— BEGIN —

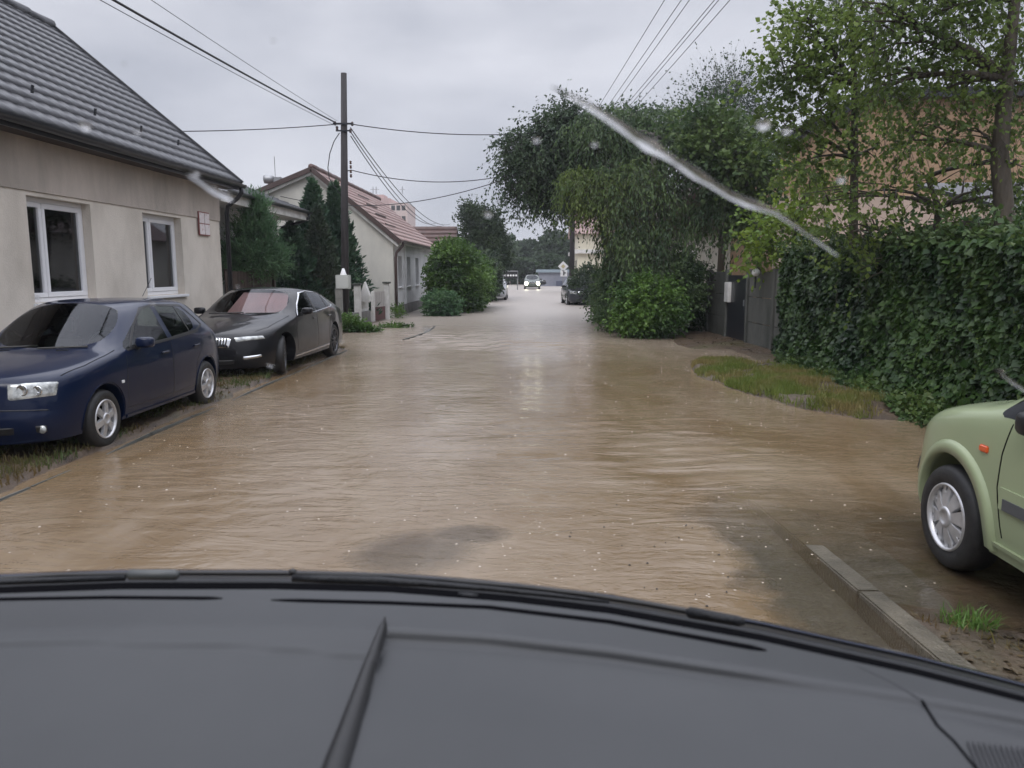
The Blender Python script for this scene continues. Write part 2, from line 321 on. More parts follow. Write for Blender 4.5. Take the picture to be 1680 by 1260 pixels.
    clear = N.new('ShaderNodeMixShader'); L.new(fr.outputs[0], clear.inputs[0]); L.new(tr.outputs[0], clear.inputs[1]); L.new(gl.outputs[0], clear.inputs[2])
    ms = N.new('ShaderNodeMixShader'); L.new(mth('MULTIPLY', shallow, .85), ms.inputs[0]); L.new(P.outputs[0], ms.inputs[1]); L.new(clear.outputs[0], ms.inputs[2])
    L.new(ms.outputs[0], N['Material Output'].inputs[0]); return m
wx = axis([(-13, -5, 1.0), (-5, 5, .05), (5, 13, 1.0)]); wy = axis([(-10, 3, 1), (3, 9, .05), (9, 26, .09), (26, 180, 3)])
WX, WY = np.meshgrid(wx, wy)
rip = np.zeros_like(WX)
for (cx, cy, ra, rb, amp) in ((-1.0, 18.6, 3.0, 1.7, .016), (1.1, 19.0, 1.6, 2.0, .008), (-2.6, 21, 1.6, 1.3, .015), (.9, 8.3, 1.5, 1.6, .006), (1.6, 6.6, 1.1, 1.0, .005), (-2.4, 6.2, 1.5, 1.2, .004)):
    e = np.exp(-((WX-cx)/ra)**2-((WY-cy)/rb)**2)
    rip += amp*e*(np.sin(WY*11+3*fbm(WX, WY, .8, 3)*6+WX*1.2)+.8*np.sin(WY*17-WX*3+8*fbm(WX, WY, .6, 9)))*.6
WZ = rip+.012*(fbm(WX, WY, .9, 20)-.5)
ii = np.arange(WX.size).reshape(WX.shape)
me = np_mesh('flood_water', np.stack([WX, WY, WZ], -1).reshape(-1, 3), np.stack([ii[:-1, :-1], ii[:-1, 1:], ii[1:, 1:], ii[1:, :-1]], -1).reshape(-1, 4))
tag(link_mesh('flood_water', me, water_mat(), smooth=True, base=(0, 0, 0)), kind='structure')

# ---- rain splashes: little crowns and dots on the water
def splashes():
    rg = np.random.default_rng(3); mb = MB(); n = 0
    while n < 1900:
        y = 3.6+rg.random()**1.6*26; x = rg.uniform(-4.0, min(4.6, 1.8+y*.3))
        if float(ground_h(x, y)) > -.03: continue
        if rg.random() > .12+1.2*max(0, float(fbm(np.array(x), np.array(y), .55, 77))-.42)*5*(.4+.6*(x > -.5))*(.35 if y < 5 else 1): continue
        n += 1; r = (.0032+.007*rg.random()**2)*(1+.03*y); h = r*rg.uniform(.2, .7); k = 6
        vs = [(x+r*math.cos(t*math.pi/3), y+r*math.sin(t*math.pi/3), .001) for t in range(k)]+[(x+.25*r*math.cos(t*math.pi/3), y+.25*r*math.sin(t*math.pi/3), h) for t in range(k)]
        mb.add(vs, [(i, (i+1) % k, k+(i+1) % k, k+i) for i in range(k)]+[tuple(range(k, 2*k))])
    o = mb.build('rain_splashes', mat('splash_foam', (.40, .33, .255), .15, coat=.5), smooth=True)
    tag(o, 'tiny pale splashes where rain hits the brown flood water', 'splashes', kind='stuff')
splashes()
def debris():
    rg = np.random.default_rng(5); mb = MB()
    for i in range(34):
        y = rg.uniform(3.7, 5.2) if i < 22 else rg.uniform(5, 12); x = rg.uniform(.1, 1.2) if i < 22 else rg.uniform(-3.5, 2.5)
        r = rg.uniform(.003, .009); vs = [(x+r*math.cos(t*1.2566)*rg.uniform(.5, 1.6), y+r*math.sin(t*1.2566), .003+.004*rg.random()) for t in range(5)]
        mb.add(vs+[(x, y, .012)], [(t, (t+1) % 5, 5) for t in range(5)])
    tag(mb.build('floating_debris', mat('dark_leaf_litter', (.03, .022, .015), .6)), 'dark bits of leaf litter drifting on the shallow water', 'debris', kind='stuff')
debris()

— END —

[REQUIRED WORK] Restate the listing above word for word, and skip the pictures.

[SOLVED PROBLEM]
The Blender Python script for this scene continues. Write part 2, from line 321 on. More parts follow. Write for Blender 4.5. Take the picture to be 1680 by 1260 pixels.
    clear = N.new('ShaderNodeMixShader'); L.new(fr.outputs[0], clear.inputs[0]); L.new(tr.outputs[0], clear.inputs[1]); L.new(gl.outputs[0], clear.inputs[2])
    ms = N.new('ShaderNodeMixShader'); L.new(mth('MULTIPLY', shallow, .85), ms.inputs[0]); L.new(P.outputs[0], ms.inputs[1]); L.new(clear.outputs[0], ms.inputs[2])
    L.new(ms.outputs[0], N['Material Output'].inputs[0]); return m
wx = axis([(-13, -5, 1.0), (-5, 5, .05), (5, 13, 1.0)]); wy = axis([(-10, 3, 1), (3, 9, .05), (9, 26, .09), (26, 180, 3)])
WX, WY = np.meshgrid(wx, wy)
rip = np.zeros_like(WX)
for (cx, cy, ra, rb, amp) in ((-1.0, 18.6, 3.0, 1.7, .016), (1.1, 19.0, 1.6, 2.0, .008), (-2.6, 21, 1.6, 1.3, .015), (.9, 8.3, 1.5, 1.6, .006), (1.6, 6.6, 1.1, 1.0, .005), (-2.4, 6.2, 1.5, 1.2, .004)):
    e = np.exp(-((WX-cx)/ra)**2-((WY-cy)/rb)**2)
    rip += amp*e*(np.sin(WY*11+3*fbm(WX, WY, .8, 3)*6+WX*1.2)+.8*np.sin(WY*17-WX*3+8*fbm(WX, WY, .6, 9)))*.6
WZ = rip+.012*(fbm(WX, WY, .9, 20)-.5)
ii = np.arange(WX.size).reshape(WX.shape)
me = np_mesh('flood_water', np.stack([WX, WY, WZ], -1).reshape(-1, 3), np.stack([ii[:-1, :-1], ii[:-1, 1:], ii[1:, 1:], ii[1:, :-1]], -1).reshape(-1, 4))
tag(link_mesh('flood_water', me, water_mat(), smooth=True, base=(0, 0, 0)), kind='structure')

# ---- rain splashes: little crowns and dots on the water
def splashes():
    rg = np.random.default_rng(3); mb = MB(); n = 0
    while n < 1900:
        y = 3.6+rg.random()**1.6*26; x = rg.uniform(-4.0, min(4.6, 1.8+y*.3))
        if float(ground_h(x, y)) > -.03: continue
        if rg.random() > .12+1.2*max(0, float(fbm(np.array(x), np.array(y), .55, 77))-.42)*5*(.4+.6*(x > -.5))*(.35 if y < 5 else 1): continue
        n += 1; r = (.0032+.007*rg.random()**2)*(1+.03*y); h = r*rg.uniform(.2, .7); k = 6
        vs = [(x+r*math.cos(t*math.pi/3), y+r*math.sin(t*math.pi/3), .001) for t in range(k)]+[(x+.25*r*math.cos(t*math.pi/3), y+.25*r*math.sin(t*math.pi/3), h) for t in range(k)]
        mb.add(vs, [(i, (i+1) % k, k+(i+1) % k, k+i) for i in range(k)]+[tuple(range(k, 2*k))])
    o = mb.build('rain_splashes', mat('splash_foam', (.40, .33, .255), .15, coat=.5), smooth=True)
    tag(o, 'tiny pale splashes where rain hits the brown flood water', 'splashes', kind='stuff')
splashes()
def debris():
    rg = np.random.default_rng(5); mb = MB()
    for i in range(34):
        y = rg.uniform(3.7, 5.2) if i < 22 else rg.uniform(5, 12); x = rg.uniform(.1, 1.2) if i < 22 else rg.uniform(-3.5, 2.5)
        r = rg.uniform(.003, .009); vs = [(x+r*math.cos(t*1.2566)*rg.uniform(.5, 1.6), y+r*math.sin(t*1.2566), .003+.004*rg.random()) for t in range(5)]
        mb.add(vs+[(x, y, .012)], [(t, (t+1) % 5, 5) for t in range(5)])
    tag(mb.build('floating_debris', mat('dark_leaf_litter', (.03, .022, .015), .6)), 'dark bits of leaf litter drifting on the shallow water', 'debris', kind='stuff')
debris()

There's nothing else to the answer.